La juge Hogue a survécu à la première épreuve en faisant ce que Johnston avait refusé de faire : documenter honnêtement ce qui est une évidence pour tous. Des activités d’ingérence étrangère ont entaché les élections fédérales de 2019 et de 2021, mais pas au point de faire basculer les résultats des élections dans leur globalité. En d’autres termes, la juge ne peut « exclure la possibilité que l’ingérence étrangère ait pu affecter le résultat de l’élection dans certaines circonscriptions ». Toutefois, même en admettant le scénario du pire, le nombre restreint de circonscriptions touchées confirme que le Parti libéral aurait malgré tout obtenu une majorité suffisante des sièges au Parlement lors de ces deux élections pour former le gouvernement.

Aussi rassurant qu’il puisse paraître, ce constat demeure fondamentalement inquiétant. Même si l’intégrité du système électoral fédéral a pu être préservée dans son ensemble, savoir que des activités d’ingérence ont eu lieu risque de souffler sur les braises de la méfiance envers les institutions publiques déjà alimentées par des acteurs de moins en moins burlesques. Si l’on en juge par la radicalisation de la droite politique au-delà des frontières nationales, ce risque est à prendre au sérieux, d’autant plus que les principales victimes de l’ingérence au Canada seraient issues d’un Parti conservateur prompt à recycler la rhétorique populiste. La contestation du processus électoral a été et demeure une stratégie centrale des droites des deux grandes républiques des Amériques. Il serait regrettable qu’Ottawa s’ajoute à la triste liste formée par Washington et Brasília.

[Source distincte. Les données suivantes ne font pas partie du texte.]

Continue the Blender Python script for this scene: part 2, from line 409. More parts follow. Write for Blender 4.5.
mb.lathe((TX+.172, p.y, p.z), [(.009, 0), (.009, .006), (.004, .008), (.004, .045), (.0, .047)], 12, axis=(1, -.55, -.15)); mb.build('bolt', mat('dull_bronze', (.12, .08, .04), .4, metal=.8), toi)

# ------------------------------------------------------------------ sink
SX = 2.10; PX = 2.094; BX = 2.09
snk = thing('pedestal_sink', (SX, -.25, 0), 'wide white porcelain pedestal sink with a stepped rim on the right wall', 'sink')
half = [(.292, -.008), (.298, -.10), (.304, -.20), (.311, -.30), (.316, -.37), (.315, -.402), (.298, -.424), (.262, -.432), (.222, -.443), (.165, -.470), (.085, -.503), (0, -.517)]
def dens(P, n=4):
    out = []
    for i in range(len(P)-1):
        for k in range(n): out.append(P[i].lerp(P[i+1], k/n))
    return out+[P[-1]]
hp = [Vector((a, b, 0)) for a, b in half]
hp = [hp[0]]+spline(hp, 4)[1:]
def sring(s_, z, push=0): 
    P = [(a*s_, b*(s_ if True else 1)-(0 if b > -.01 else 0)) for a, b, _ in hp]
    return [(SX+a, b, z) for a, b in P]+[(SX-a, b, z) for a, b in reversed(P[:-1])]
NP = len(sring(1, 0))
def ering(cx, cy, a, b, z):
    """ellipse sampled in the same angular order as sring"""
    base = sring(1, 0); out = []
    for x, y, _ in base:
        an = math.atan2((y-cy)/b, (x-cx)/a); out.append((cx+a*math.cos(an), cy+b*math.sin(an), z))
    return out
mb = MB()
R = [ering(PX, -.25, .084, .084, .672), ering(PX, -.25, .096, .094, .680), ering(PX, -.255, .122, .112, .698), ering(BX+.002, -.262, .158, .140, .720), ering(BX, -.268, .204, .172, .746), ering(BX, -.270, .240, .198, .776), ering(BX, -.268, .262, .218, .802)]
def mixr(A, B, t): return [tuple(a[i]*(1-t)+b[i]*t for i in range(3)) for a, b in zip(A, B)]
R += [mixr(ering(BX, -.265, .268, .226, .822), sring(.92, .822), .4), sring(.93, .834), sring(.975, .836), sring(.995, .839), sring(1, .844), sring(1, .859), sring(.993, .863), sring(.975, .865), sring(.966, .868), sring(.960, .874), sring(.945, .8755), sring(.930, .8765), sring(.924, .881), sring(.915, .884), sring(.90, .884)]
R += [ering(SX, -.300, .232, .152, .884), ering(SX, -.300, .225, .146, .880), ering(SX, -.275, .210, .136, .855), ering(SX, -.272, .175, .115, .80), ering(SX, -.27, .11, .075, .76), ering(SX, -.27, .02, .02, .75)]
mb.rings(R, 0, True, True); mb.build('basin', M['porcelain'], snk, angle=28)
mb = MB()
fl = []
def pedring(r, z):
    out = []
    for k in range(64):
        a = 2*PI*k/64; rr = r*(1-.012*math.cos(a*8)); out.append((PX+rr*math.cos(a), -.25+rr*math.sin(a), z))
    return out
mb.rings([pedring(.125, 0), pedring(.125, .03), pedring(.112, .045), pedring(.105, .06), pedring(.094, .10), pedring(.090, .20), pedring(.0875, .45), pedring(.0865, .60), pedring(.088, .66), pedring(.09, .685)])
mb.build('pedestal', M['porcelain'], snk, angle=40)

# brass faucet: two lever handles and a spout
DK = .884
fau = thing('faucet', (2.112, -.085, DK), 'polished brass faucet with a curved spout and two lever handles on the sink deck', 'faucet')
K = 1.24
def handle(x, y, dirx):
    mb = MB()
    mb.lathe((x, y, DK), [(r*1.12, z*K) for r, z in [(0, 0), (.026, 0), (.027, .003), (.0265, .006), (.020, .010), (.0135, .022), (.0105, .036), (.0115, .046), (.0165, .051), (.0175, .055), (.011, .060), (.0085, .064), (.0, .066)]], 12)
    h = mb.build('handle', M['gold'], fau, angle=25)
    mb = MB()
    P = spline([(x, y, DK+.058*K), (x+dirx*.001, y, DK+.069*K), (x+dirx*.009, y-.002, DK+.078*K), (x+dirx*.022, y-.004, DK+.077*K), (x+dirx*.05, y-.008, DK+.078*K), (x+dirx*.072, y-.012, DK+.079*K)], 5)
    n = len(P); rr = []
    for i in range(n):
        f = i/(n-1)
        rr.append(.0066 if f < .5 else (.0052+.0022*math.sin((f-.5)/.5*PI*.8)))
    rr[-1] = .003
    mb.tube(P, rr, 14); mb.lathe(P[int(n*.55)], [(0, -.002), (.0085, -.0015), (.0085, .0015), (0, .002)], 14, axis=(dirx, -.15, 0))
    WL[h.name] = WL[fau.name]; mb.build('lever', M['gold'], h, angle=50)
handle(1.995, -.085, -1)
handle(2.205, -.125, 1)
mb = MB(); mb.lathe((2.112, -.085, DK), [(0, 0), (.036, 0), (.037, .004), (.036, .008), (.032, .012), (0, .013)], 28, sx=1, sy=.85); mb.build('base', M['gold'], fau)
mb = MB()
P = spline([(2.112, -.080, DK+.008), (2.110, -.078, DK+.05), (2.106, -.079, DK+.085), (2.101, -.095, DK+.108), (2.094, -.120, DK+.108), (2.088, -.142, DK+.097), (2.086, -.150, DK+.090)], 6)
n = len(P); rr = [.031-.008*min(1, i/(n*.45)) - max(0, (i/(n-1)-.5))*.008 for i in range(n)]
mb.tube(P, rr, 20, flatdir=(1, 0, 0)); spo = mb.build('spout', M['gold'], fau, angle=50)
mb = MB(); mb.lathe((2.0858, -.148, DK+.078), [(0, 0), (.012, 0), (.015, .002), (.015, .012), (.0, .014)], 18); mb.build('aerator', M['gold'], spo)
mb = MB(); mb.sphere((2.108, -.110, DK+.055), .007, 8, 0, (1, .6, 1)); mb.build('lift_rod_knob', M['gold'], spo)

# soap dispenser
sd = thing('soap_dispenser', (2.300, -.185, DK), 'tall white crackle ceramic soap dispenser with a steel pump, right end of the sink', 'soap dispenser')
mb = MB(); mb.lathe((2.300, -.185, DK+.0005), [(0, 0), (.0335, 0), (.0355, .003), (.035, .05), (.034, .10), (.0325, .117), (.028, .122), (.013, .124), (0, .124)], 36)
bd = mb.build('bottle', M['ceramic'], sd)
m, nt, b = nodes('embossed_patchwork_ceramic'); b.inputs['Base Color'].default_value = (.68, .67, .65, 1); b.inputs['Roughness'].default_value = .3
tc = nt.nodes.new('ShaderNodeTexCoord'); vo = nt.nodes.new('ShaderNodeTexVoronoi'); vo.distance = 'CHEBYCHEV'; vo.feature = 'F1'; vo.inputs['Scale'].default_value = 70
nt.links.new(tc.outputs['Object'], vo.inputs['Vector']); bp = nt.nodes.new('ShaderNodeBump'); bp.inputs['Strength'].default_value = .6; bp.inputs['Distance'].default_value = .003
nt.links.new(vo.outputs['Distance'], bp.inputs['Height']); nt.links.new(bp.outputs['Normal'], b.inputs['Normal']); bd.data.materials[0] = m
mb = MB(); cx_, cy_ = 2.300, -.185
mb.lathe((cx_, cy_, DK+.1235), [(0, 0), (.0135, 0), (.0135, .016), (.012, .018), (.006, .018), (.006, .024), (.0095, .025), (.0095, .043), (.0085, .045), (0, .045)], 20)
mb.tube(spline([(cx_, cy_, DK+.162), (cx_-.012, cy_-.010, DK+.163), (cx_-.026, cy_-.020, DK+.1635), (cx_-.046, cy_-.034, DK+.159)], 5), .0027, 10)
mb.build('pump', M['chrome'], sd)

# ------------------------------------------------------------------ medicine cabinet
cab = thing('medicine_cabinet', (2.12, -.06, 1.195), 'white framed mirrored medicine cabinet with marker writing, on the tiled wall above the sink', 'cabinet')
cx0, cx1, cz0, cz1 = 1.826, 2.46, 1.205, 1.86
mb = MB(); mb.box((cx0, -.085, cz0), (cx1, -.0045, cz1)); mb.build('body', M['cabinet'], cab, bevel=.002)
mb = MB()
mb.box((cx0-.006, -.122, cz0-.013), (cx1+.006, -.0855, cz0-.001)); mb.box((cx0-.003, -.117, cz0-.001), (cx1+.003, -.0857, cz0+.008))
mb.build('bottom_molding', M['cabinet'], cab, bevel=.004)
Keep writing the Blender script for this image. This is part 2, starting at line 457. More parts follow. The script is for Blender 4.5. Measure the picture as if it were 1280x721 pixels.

La juge prend la question de la diminution de la confiance du public envers la démocratie très au sérieux, précisant que cela pourrait d’ailleurs être le « préjudice le plus grave » de l’ingérence étrangère. Ainsi, en plus de s’intéresser au processus de nomination des candidats des partis politiques aux élections, la juge Hogue dit vouloir se pencher sur la lutte contre la désinformation en ligne pour la suite de son mandat.

À ce titre, il faut accueillir avec soulagement sa « préoccupation » quant au postulat voulant que l’écosystème des médias soit capable de « s’autocorriger » face à la désinformation, c’est-à-dire d’assurer par lui-même la transmission d’informations vraies au public venant concurrencer les informations fausses ayant précédemment circulé dans les médias. Transposition de la main invisible du marché à l’univers des médias, cette idée est aveugle aux dynamiques structurelles qui transforment l’écosystème numérique et aux forces politiques, externes et internes, étatiques et civiles, qui exploitent ces nouvelles failles pour délégitimer les processus démocratiques partout dans le monde. À cet effet, l’intelligence artificielle générative, dont les progrès depuis les deux derniers scrutins sont fulgurants, exercera des pressions supplémentaires lors des prochaines élections prévues à l’automne 2025.

Contre la métaphore marchande de l’information, il serait plus éclairant de penser l’écosystème des médias comme une série de processus imbriqués et complexes alliant production, circulation et consommation de l’information que des acteurs économiques, civils et étatiques tentent d’influencer à leur avantage. Cette perspective holistique permet de comprendre comment cette désinformation circule et pourquoi certains la consomment, et donc de voir émerger de nouveaux complices indirects ou involontaires, tels que les entreprises numériques de médias sociaux, les porte-voix des discours populistes et mensongers, ou encore le sentiment d’exclusion vécu par certains membres des diasporas. En plus d’élargir notre lunette d’analyse, cette perspective nous force à reconnaître nos torts dans ce phénomène, au-delà des difficultés de transmission d’informations au sein de l’appareil de sécurité canadien, et offre de nouvelles avenues d’intervention.

Sans nier les intentions malveillantes de certains acteurs, l’ingérence étrangère est plus qu’un enjeu sécuritaire qui nous oblige à nous protéger de menaces extérieures. Il s’agit aussi, voire surtout, d’un enjeu démocratique auquel il faut répondre en renforçant les processus de participation citoyenne au cœur desquels se situe la prise de parole dans l’espace public numérisé.